Six Characters

I had an incredible time working on Mariah MacCarthy‘s “Honors Students” at the Wild Project in the East Village over the last couple of months. I had the good fortune to work on several roles for a script that was equal parts brutal and beautiful.

All the members of the team on this project were a dream. Mariah and the director Leta Tremblay refer to one another as art wives and it was nice to be adopted by them! The rest of the cast (Thanh Ta, Olivia Levine, and Arielle Goldman) brought it every night. The design and production teams made this a top-notch and cohesive indie theater production. Special shout out to our stage manager Michelle Navis and house manager Cassy Lynch who made the show a home away from home each night.

honors students characters

Moments from the six characters I played in “Honors Students.”

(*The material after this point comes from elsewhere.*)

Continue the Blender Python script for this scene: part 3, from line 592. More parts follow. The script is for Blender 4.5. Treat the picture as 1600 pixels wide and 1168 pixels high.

I got to play six very different kinds of roles: an absent father, an arrested development waiter, a woke(ish) professor, a Buddhist nurse, a tough scary guy (possibly mob related), and an older blind woman. Through much of it, I felt like I had one foot in clown and the other in Pinter. I very much appreciated how Leta and others let me explore choices that brought the roles to life physically. When I first got the script for the audition, I was inspired to write monologues for the two roles coming up with a backstory for both of them. The dialogue and the scenes I had always had me peeling layers to the end of the run. 

One kind soul texted me, “You have a range like a MFer!” And to paraphrase our mighty playwright Mariah MacCarthy, “If you have a show that calls for one guy to play a bunch of parts in your show, get Chris Harcum.” 

Hearing things like that can keep you going.